Dans le cas d’une formation à distance, se voir entre participants est obligatoire et pour cette raison, j’insiste beaucoup sur la mise en marche de la webcam. Sur cette formation, je n’ai eu aucune résistance de la part des apprenants. D’autres éléments interviennent et ont leur place dans le cadre comme le respect, l’écoute et la participation. Cela peut sembler évident mais les rappeler est toujours utile.

Si vous avez l’habitude d’animer des rétrospectives, présenter la Directive Première est pertinent en début d’atelier.

4. La gestion du temps

En ce qui concerne la gestion du temps, je m’appuie sur les études de la chronopsychologie. Pour information, selon l’ouvrage Psychologie du Travail et des Organisations, la chronopsychologie est “une discipline qui étudie, à des fins de compréhension mais aussi d’aménagement, les rythmes comportementaux, cognitifs et psychiques humains. […]. Concernant le travail, elle permet de saisir comment le travailleur réagit organiquement, psychologiquement et comportementalement à la façon dont est organisé son temps de travail”.
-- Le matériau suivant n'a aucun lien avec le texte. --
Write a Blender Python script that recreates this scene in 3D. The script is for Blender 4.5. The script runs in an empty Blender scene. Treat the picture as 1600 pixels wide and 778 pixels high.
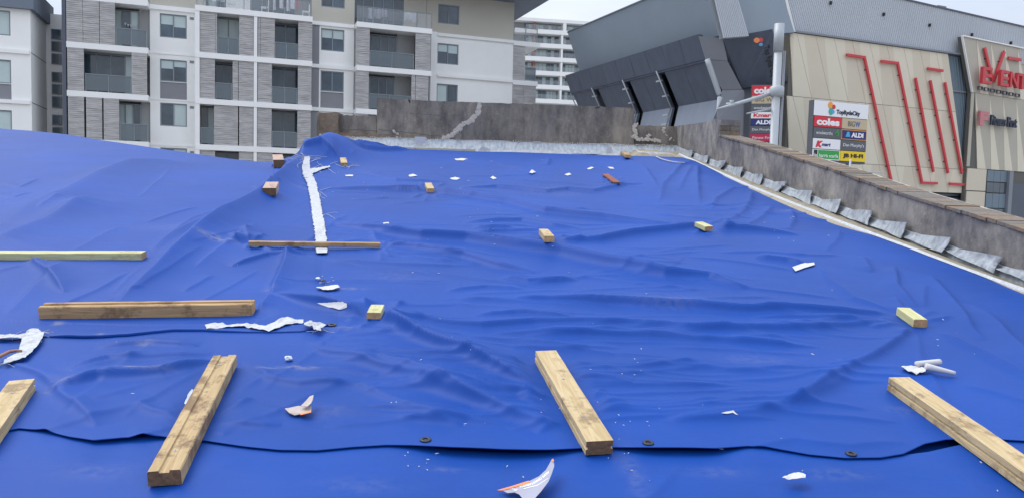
import bpy, bmesh, math, random
import numpy as np
from mathutils import Vector, Matrix
random.seed(7); rng = np.random.RandomState(7)
R_ = math.radians
scn = bpy.context.scene
COL = scn.collection

# ------------------------------------------------------------------ camera
PITCH, ROLL, FPX = math.atan(.066), R_(1.5), 1200.0
cp, sp, cr, sr = math.cos(PITCH), math.sin(PITCH), math.cos(ROLL), math.sin(ROLL)
F_ = np.array([0, cp, -sp]); R0 = np.array([1., 0, 0]); U0 = np.array([0, sp, cp])
RT = R0 * cr + U0 * sr; UP = U0 * cr - R0 * sr
cam_d = bpy.data.cameras.new('camera'); cam = bpy.data.objects.new('camera', cam_d); COL.objects.link(cam)
cam_d.sensor_width = 36; cam_d.lens = FPX / 1600 * 36; cam_d.clip_start = .05; cam_d.clip_end = 3000
M = Matrix.Identity(4)
for i in range(3):
    M[i][0] = RT[i]; M[i][1] = UP[i]; M[i][2] = -F_[i]
cam.matrix_world = M
scn.camera = cam

def ray(px, py):
    "direction through a point of the picture, scaled so that it advances 1 m in Y"
    d = F_ + RT * (px - 800) / FPX + UP * (389 - py) / FPX
    return d / d[1]

# ------------------------------------------------------------------ world, sun, exposure
SUN_EL, SUN_AZ = R_(56), R_(296)        # azimuth from +Y clockwise
w = bpy.data.worlds.new('World'); scn.world = w; w.use_nodes = True
nt = w.node_tree; nt.nodes.clear()
out = nt.nodes.new('ShaderNodeOutputWorld'); bg = nt.nodes.new('ShaderNodeBackground')
sky = nt.nodes.new('ShaderNodeTexSky'); sky.sky_type = 'NISHITA'; sky.sun_disc = False
sky.sun_elevation = SUN_EL; sky.sun_rotation = SUN_AZ
tc = nt.nodes.new('ShaderNodeTexCoord'); mp = nt.nodes.new('ShaderNodeMapping'); mp.inputs['Scale'].default_value = (1, 1, 3.2)
nz = nt.nodes.new('ShaderNodeTexNoise'); nz.inputs['Scale'].default_value = 2.6; nz.inputs['Detail'].default_value = 5
nz.inputs['Distortion'].default_value = .5
ramp = nt.nodes.new('ShaderNodeValToRGB')
ramp.color_ramp.elements[0].position = .30; ramp.color_ramp.elements[0].color = (3.7, 4.2, 5.2, 1)
ramp.color_ramp.elements[1].position = .72; ramp.color_ramp.elements[1].color = (5.8, 6.0, 6.4, 1)
mx = nt.nodes.new('ShaderNodeMixRGB'); mx.inputs[0].default_value = .88
nt.links.new(tc.outputs['Generated'], mp.inputs[0]); nt.links.new(mp.outputs[0], nz.inputs[0])
nt.links.new(nz.outputs[0], ramp.inputs[0]); nt.links.new(sky.outputs[0], mx.inputs[1]); nt.links.new(ramp.outputs[0], mx.inputs[2])
# overcast luminance rises smoothly from horizon to zenith
sx = nt.nodes.new('ShaderNodeSeparateXYZ'); nt.links.new(tc.outputs['Generated'], sx.inputs[0])
mr = nt.nodes.new('ShaderNodeMapRange'); mr.inputs['From Min'].default_value = 0; mr.inputs['From Max'].default_value = 1
mr.inputs['To Min'].default_value = .92; mr.inputs['To Max'].default_value = 2.5; nt.links.new(sx.outputs[2], mr.inputs[0])
vm = nt.nodes.new('ShaderNodeVectorMath'); vm.operation = 'SCALE'; nt.links.new(mx.outputs[0], vm.inputs[0]); nt.links.new(mr.outputs[0], vm.inputs[3])
nt.links.new(vm.outputs[0], bg.inputs[0]); bg.inputs[1].default_value = .1
nt.links.new(bg.outputs[0], out.inputs[0])
sl = bpy.data.lights.new('sun', 'SUN'); sl.energy = 1.5; sl.angle = R_(40); sl.color = (1, .965, .91)
so = bpy.data.objects.new('sun', sl); COL.objects.link(so)
sd = Vector((math.sin(SUN_AZ) * math.cos(SUN_EL), math.cos(SUN_AZ) * math.cos(SUN_EL), math.sin(SUN_EL)))
so.rotation_euler = sd.to_track_quat('Z', 'Y').to_euler(); so.location = (0, 0, 60)
scn.view_settings.view_transform = 'Standard'; scn.view_settings.look = 'None'
scn.view_settings.exposure = .50; scn.view_settings.gamma = 1
scn.render.resolution_x = 1024; scn.render.resolution_y = 497

# ------------------------------------------------------------------ materials
def lin(r, g, b):
    f = lambda c: ((c / 255 + .055) / 1.055) ** 2.4 if c > 10 else c / 255 / 12.92
    return (f(r), f(g), f(b), 1)
def mat(name, col, rough=.7, metal=0, var=.0, vscale=3, stretch=(1, 1, 1), bump=0, bscale=40, spec=.5, col2=None, detail=4):
    m = bpy.data.materials.new(name); m.use_nodes = True
    n = m.node_tree; p = n.nodes['Principled BSDF']
    p.inputs['Roughness'].default_value = rough; p.inputs['Metallic'].default_value = metal
    p.inputs['Specular IOR Level'].default_value = spec
    p.inputs['Base Color'].default_value = col
    if var or col2:
        t = n.nodes.new('ShaderNodeTexCoord'); mm = n.nodes.new('ShaderNodeMapping'); mm.inputs['Scale'].default_value = stretch
        z = n.nodes.new('ShaderNodeTexNoise'); z.inputs['Scale'].default_value = vscale; z.inputs['Detail'].default_value = detail
        z.inputs['Roughness'].default_value = .65
        r = n.nodes.new('ShaderNodeValToRGB')
        c2 = col2 or (col[0] * (1 + var), col[1] * (1 + var), col[2] * (1 + var), 1)
        c1 = col if col2 else (col[0] * (1 - var), col[1] * (1 - var), col[2] * (1 - var), 1)
        r.color_ramp.elements[0].position = .32; r.color_ramp.elements[0].color = c1
        r.color_ramp.elements[1].position = .68; r.color_ramp.elements[1].color = c2
        n.links.new(t.outputs['Object'], mm.inputs[0]); n.links.new(mm.outputs[0], z.inputs[0])
        n.links.new(z.outputs[0], r.inputs[0]); n.links.new(r.outputs[0], p.inputs['Base Color'])
    if bump:
        t = n.nodes.new('ShaderNodeTexCoord'); z = n.nodes.new('ShaderNodeTexNoise'); z.inputs['Scale'].default_value = bscale
        z.inputs['Detail'].default_value = 5
        b = n.nodes.new('ShaderNodeBump'); b.inputs['Strength'].default_value = bump; b.inputs['Distance'].default_value = .02
        n.links.new(t.outputs['Object'], z.inputs[0]); n.links.new(z.outputs[0], b.inputs['Height'])
        n.links.new(b.outputs[0], p.inputs['Normal'])
    return m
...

Avec un temps de concentration moyen de 30 à 60 minutes, je dois faire en sorte que les apprenants soient régulièrement stimulés afin de ne pas les perdre pendant la formation.

De plus, on considère que l’attention des participants est à son optimum entre 10h-12h et 16h-18h. Malheureusement, comme la fatigue se fait plus rapidement sentir en visioconférence, les formations ne doivent pas dépasser les 6 à 7 heures par jour.

5. L’attention

L’attention étant étroitement liée à la gestion du temps, j’ai découpé la formation en petits blocs afin de garder un rythme dynamique avec des échanges en petits groupes à la fin de chaque bloc. Enfin, centrer les conversations sur leurs problématiques d’équipe les implique davantage.

Ce travail de construction d’une formation à distance m’a permis de prendre conscience de contraintes auxquelles je n’avais pas prêté attention jusqu’à maintenant et m’a donné de nouveaux éléments pour améliorer la version présentielle :

  • Proposer du contenu plus dynamique aux participants ;
  • Meilleure gestion du ratio théorie/pratique ;
  • Plus centrer les conversations sur les difficultés de l’équipe ;
  • Favoriser les échanges en petits groupes.

En conclusion, adapter une formation présentielle vers du distancielle ne se résume pas à un simple copier-coller, la formation doit être repensée entièrement pour s’adapter aux contraintes de la visioconférence, du télétravail et des participants.

De plus, elle peut être une source d’apprentissage pour le formateur en lui proposant un point de vue différent sur un contenu qu’il maîtrise. Une formation, qu’elle soit sur site ou à distance, a la même valeur. Et pour répondre à la question du titre de l’article, formation et distance sont compatibles et permettent d’ouvrir de nouvelles perspectives.

La crise sanitaire a accéléré de manière significative la diffusion du télétravail en bouleversant notre organisation traditionnelle du travail. A nous de nous adapter pour tirer bénéfice de la situation afin d’améliorer nos pratiques et usages.